#### Task description:
Transcribe the lines from the start of the data below through the line with "NO_HAZE = False", word for word and nothing more.

#### Available data:
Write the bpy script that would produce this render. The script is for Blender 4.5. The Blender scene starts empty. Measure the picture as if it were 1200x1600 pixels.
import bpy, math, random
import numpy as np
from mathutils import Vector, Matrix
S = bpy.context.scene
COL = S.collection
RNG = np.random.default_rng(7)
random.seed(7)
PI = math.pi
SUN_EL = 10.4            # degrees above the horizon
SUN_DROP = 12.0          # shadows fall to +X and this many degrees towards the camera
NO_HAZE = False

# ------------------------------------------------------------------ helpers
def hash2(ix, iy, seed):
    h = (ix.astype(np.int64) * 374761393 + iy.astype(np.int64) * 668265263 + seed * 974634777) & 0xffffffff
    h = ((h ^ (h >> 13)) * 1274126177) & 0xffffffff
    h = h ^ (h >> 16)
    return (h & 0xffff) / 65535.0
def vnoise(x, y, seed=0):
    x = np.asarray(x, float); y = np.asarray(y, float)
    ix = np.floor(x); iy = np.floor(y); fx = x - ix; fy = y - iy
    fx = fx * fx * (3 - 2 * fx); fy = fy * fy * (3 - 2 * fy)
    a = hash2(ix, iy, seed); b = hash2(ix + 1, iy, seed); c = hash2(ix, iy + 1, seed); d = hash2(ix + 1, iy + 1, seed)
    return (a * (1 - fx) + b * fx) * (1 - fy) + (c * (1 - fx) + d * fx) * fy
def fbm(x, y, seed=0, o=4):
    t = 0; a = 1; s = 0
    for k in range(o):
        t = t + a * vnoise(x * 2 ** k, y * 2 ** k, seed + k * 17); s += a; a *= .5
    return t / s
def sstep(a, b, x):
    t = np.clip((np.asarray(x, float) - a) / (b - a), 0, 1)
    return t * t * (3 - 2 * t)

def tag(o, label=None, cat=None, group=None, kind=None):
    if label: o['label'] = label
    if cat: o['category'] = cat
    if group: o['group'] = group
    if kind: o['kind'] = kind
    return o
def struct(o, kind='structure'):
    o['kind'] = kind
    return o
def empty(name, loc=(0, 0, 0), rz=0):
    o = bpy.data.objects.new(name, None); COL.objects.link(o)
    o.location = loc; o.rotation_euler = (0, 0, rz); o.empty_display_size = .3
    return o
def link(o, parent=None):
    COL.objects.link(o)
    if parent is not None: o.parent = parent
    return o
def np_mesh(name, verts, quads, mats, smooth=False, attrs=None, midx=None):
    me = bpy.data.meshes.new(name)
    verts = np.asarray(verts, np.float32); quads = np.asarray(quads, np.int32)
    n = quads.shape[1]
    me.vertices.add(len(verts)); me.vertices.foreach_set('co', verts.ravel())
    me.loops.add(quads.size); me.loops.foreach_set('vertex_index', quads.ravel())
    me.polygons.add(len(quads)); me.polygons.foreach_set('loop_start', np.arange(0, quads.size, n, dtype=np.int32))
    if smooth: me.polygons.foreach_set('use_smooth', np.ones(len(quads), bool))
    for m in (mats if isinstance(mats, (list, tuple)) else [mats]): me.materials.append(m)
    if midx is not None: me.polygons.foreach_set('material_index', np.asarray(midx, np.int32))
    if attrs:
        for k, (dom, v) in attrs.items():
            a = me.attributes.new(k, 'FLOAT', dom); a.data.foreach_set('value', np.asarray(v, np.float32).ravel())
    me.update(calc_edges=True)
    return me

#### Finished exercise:
Write the bpy script that would produce this render. The script is for Blender 4.5. The Blender scene starts empty. Measure the picture as if it were 1200x1600 pixels.
import bpy, math, random
import numpy as np
from mathutils import Vector, Matrix
S = bpy.context.scene
COL = S.collection
RNG = np.random.default_rng(7)
random.seed(7)
PI = math.pi
SUN_EL = 10.4            # degrees above the horizon
SUN_DROP = 12.0          # shadows fall to +X and this many degrees towards the camera
NO_HAZE = False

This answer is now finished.